> **WHAT THE TASK ASKS**
Output the data that follows exactly, line for line.

> **LISTED RECORDS**
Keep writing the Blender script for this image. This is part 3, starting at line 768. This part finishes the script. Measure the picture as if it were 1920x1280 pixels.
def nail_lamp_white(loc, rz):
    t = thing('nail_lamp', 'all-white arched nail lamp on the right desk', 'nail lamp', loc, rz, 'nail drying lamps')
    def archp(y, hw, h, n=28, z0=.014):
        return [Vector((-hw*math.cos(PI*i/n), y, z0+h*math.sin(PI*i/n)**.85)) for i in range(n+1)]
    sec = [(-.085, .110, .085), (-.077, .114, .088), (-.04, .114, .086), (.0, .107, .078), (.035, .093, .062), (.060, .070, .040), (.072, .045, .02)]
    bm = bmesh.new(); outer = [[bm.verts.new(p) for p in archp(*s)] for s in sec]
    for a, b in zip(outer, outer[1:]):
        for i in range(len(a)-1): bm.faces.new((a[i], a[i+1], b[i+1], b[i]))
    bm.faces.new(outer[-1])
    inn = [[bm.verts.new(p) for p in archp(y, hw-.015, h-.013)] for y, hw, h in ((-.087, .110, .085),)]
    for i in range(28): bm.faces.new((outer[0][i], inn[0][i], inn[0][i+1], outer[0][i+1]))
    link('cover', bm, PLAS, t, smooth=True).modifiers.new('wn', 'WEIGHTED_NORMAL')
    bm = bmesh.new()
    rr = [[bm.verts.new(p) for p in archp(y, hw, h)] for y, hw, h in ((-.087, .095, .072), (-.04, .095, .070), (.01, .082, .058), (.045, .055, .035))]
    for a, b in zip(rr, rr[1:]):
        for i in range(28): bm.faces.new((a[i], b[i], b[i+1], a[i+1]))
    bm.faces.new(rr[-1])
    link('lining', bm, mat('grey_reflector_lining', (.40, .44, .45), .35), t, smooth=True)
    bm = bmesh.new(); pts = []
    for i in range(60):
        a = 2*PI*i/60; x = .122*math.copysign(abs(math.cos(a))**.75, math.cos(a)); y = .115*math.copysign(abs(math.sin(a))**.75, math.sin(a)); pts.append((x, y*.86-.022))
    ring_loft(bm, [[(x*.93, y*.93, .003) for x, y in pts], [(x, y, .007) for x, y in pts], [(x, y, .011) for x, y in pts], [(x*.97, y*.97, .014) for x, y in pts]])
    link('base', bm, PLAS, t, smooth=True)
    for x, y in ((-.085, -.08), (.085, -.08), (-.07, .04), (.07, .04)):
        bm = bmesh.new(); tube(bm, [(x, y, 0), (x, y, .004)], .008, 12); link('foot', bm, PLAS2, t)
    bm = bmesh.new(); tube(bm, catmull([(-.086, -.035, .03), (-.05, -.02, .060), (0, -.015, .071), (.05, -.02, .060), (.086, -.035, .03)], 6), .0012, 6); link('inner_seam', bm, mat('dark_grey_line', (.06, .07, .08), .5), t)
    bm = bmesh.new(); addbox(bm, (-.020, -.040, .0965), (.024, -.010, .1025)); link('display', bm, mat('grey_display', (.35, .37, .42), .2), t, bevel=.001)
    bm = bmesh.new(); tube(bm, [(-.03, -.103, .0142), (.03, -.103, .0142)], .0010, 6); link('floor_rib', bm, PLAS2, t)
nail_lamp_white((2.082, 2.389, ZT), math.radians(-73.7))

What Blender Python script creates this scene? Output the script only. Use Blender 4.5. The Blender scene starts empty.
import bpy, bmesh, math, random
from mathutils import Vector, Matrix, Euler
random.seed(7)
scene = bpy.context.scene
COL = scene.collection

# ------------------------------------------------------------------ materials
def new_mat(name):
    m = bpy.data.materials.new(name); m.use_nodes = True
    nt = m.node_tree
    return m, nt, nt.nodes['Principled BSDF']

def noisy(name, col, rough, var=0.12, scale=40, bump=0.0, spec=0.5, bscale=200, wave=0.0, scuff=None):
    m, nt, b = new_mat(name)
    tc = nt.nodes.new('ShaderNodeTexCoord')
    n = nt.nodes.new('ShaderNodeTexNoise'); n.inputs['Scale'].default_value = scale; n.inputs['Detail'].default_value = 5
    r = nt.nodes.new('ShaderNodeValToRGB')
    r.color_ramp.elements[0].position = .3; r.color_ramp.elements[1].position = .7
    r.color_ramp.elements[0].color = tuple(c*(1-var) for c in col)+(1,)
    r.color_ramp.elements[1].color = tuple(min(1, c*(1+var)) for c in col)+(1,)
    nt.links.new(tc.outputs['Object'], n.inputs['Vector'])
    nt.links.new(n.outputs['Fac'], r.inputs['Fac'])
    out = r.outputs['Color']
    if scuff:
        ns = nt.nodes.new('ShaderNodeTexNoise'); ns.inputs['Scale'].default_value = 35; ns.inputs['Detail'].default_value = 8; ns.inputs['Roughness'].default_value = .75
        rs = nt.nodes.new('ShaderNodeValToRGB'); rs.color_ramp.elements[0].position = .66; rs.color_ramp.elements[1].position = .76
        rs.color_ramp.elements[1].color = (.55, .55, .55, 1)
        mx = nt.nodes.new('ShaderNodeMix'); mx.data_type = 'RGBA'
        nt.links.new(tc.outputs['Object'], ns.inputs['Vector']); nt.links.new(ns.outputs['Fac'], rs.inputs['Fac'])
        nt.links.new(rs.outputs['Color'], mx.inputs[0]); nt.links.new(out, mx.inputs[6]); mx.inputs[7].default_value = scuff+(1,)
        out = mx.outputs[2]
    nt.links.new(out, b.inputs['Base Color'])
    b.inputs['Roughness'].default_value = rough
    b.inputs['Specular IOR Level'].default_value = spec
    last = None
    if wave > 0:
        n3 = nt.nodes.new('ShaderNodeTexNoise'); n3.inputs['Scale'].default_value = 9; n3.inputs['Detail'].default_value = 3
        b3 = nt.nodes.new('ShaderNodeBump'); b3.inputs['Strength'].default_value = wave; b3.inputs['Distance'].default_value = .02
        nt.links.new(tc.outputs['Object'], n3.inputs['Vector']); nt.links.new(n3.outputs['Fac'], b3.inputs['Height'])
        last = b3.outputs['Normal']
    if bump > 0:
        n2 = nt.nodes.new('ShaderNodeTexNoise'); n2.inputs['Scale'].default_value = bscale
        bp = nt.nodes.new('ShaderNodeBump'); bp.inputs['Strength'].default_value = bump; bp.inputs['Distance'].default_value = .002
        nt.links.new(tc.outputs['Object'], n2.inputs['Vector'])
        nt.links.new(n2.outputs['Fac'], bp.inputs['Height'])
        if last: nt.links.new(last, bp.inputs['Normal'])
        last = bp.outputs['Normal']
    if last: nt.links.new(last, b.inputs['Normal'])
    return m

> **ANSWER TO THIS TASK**
Keep writing the Blender script for this image. This is part 3, starting at line 768. This part finishes the script. Measure the picture as if it were 1920x1280 pixels.
def nail_lamp_white(loc, rz):
    t = thing('nail_lamp', 'all-white arched nail lamp on the right desk', 'nail lamp', loc, rz, 'nail drying lamps')
    def archp(y, hw, h, n=28, z0=.014):
        return [Vector((-hw*math.cos(PI*i/n), y, z0+h*math.sin(PI*i/n)**.85)) for i in range(n+1)]
    sec = [(-.085, .110, .085), (-.077, .114, .088), (-.04, .114, .086), (.0, .107, .078), (.035, .093, .062), (.060, .070, .040), (.072, .045, .02)]
    bm = bmesh.new(); outer = [[bm.verts.new(p) for p in archp(*s)] for s in sec]
    for a, b in zip(outer, outer[1:]):
        for i in range(len(a)-1): bm.faces.new((a[i], a[i+1], b[i+1], b[i]))
    bm.faces.new(outer[-1])
    inn = [[bm.verts.new(p) for p in archp(y, hw-.015, h-.013)] for y, hw, h in ((-.087, .110, .085),)]
    for i in range(28): bm.faces.new((outer[0][i], inn[0][i], inn[0][i+1], outer[0][i+1]))
    link('cover', bm, PLAS, t, smooth=True).modifiers.new('wn', 'WEIGHTED_NORMAL')
    bm = bmesh.new()
    rr = [[bm.verts.new(p) for p in archp(y, hw, h)] for y, hw, h in ((-.087, .095, .072), (-.04, .095, .070), (.01, .082, .058), (.045, .055, .035))]
    for a, b in zip(rr, rr[1:]):
        for i in range(28): bm.faces.new((a[i], b[i], b[i+1], a[i+1]))
    bm.faces.new(rr[-1])
    link('lining', bm, mat('grey_reflector_lining', (.40, .44, .45), .35), t, smooth=True)
    bm = bmesh.new(); pts = []
    for i in range(60):
        a = 2*PI*i/60; x = .122*math.copysign(abs(math.cos(a))**.75, math.cos(a)); y = .115*math.copysign(abs(math.sin(a))**.75, math.sin(a)); pts.append((x, y*.86-.022))
    ring_loft(bm, [[(x*.93, y*.93, .003) for x, y in pts], [(x, y, .007) for x, y in pts], [(x, y, .011) for x, y in pts], [(x*.97, y*.97, .014) for x, y in pts]])
    link('base', bm, PLAS, t, smooth=True)
    for x, y in ((-.085, -.08), (.085, -.08), (-.07, .04), (.07, .04)):
        bm = bmesh.new(); tube(bm, [(x, y, 0), (x, y, .004)], .008, 12); link('foot', bm, PLAS2, t)
    bm = bmesh.new(); tube(bm, catmull([(-.086, -.035, .03), (-.05, -.02, .060), (0, -.015, .071), (.05, -.02, .060), (.086, -.035, .03)], 6), .0012, 6); link('inner_seam', bm, mat('dark_grey_line', (.06, .07, .08), .5), t)
    bm = bmesh.new(); addbox(bm, (-.020, -.040, .0965), (.024, -.010, .1025)); link('display', bm, mat('grey_display', (.35, .37, .42), .2), t, bevel=.001)
    bm = bmesh.new(); tube(bm, [(-.03, -.103, .0142), (.03, -.103, .0142)], .0010, 6); link('floor_rib', bm, PLAS2, t)
nail_lamp_white((2.082, 2.389, ZT), math.radians(-73.7))

What Blender Python script creates this scene? Output the script only. Use Blender 4.5. The Blender scene starts empty.
import bpy, bmesh, math, random
from mathutils import Vector, Matrix, Euler
random.seed(7)
scene = bpy.context.scene
COL = scene.collection

# ------------------------------------------------------------------ materials
def new_mat(name):
    m = bpy.data.materials.new(name); m.use_nodes = True
    nt = m.node_tree
    return m, nt, nt.nodes['Principled BSDF']

def noisy(name, col, rough, var=0.12, scale=40, bump=0.0, spec=0.5, bscale=200, wave=0.0, scuff=None):
    m, nt, b = new_mat(name)
    tc = nt.nodes.new('ShaderNodeTexCoord')
    n = nt.nodes.new('ShaderNodeTexNoise'); n.inputs['Scale'].default_value = scale; n.inputs['Detail'].default_value = 5
    r = nt.nodes.new('ShaderNodeValToRGB')
    r.color_ramp.elements[0].position = .3; r.color_ramp.elements[1].position = .7
    r.color_ramp.elements[0].color = tuple(c*(1-var) for c in col)+(1,)
    r.color_ramp.elements[1].color = tuple(min(1, c*(1+var)) for c in col)+(1,)
    nt.links.new(tc.outputs['Object'], n.inputs['Vector'])
    nt.links.new(n.outputs['Fac'], r.inputs['Fac'])
    out = r.outputs['Color']
    if scuff:
        ns = nt.nodes.new('ShaderNodeTexNoise'); ns.inputs['Scale'].default_value = 35; ns.inputs['Detail'].default_value = 8; ns.inputs['Roughness'].default_value = .75
        rs = nt.nodes.new('ShaderNodeValToRGB'); rs.color_ramp.elements[0].position = .66; rs.color_ramp.elements[1].position = .76
        rs.color_ramp.elements[1].color = (.55, .55, .55, 1)
        mx = nt.nodes.new('ShaderNodeMix'); mx.data_type = 'RGBA'
        nt.links.new(tc.outputs['Object'], ns.inputs['Vector']); nt.links.new(ns.outputs['Fac'], rs.inputs['Fac'])
        nt.links.new(rs.outputs['Color'], mx.inputs[0]); nt.links.new(out, mx.inputs[6]); mx.inputs[7].default_value = scuff+(1,)
        out = mx.outputs[2]
    nt.links.new(out, b.inputs['Base Color'])
    b.inputs['Roughness'].default_value = rough
    b.inputs['Specular IOR Level'].default_value = spec
    last = None
    if wave > 0:
        n3 = nt.nodes.new('ShaderNodeTexNoise'); n3.inputs['Scale'].default_value = 9; n3.inputs['Detail'].default_value = 3
        b3 = nt.nodes.new('ShaderNodeBump'); b3.inputs['Strength'].default_value = wave; b3.inputs['Distance'].default_value = .02
        nt.links.new(tc.outputs['Object'], n3.inputs['Vector']); nt.links.new(n3.outputs['Fac'], b3.inputs['Height'])
        last = b3.outputs['Normal']
    if bump > 0:
        n2 = nt.nodes.new('ShaderNodeTexNoise'); n2.inputs['Scale'].default_value = bscale
        bp = nt.nodes.new('ShaderNodeBump'); bp.inputs['Strength'].default_value = bump; bp.inputs['Distance'].default_value = .002
        nt.links.new(tc.outputs['Object'], n2.inputs['Vector'])
        nt.links.new(n2.outputs['Fac'], bp.inputs['Height'])
        if last: nt.links.new(last, bp.inputs['Normal'])
        last = bp.outputs['Normal']
    if last: nt.links.new(last, b.inputs['Normal'])
    return m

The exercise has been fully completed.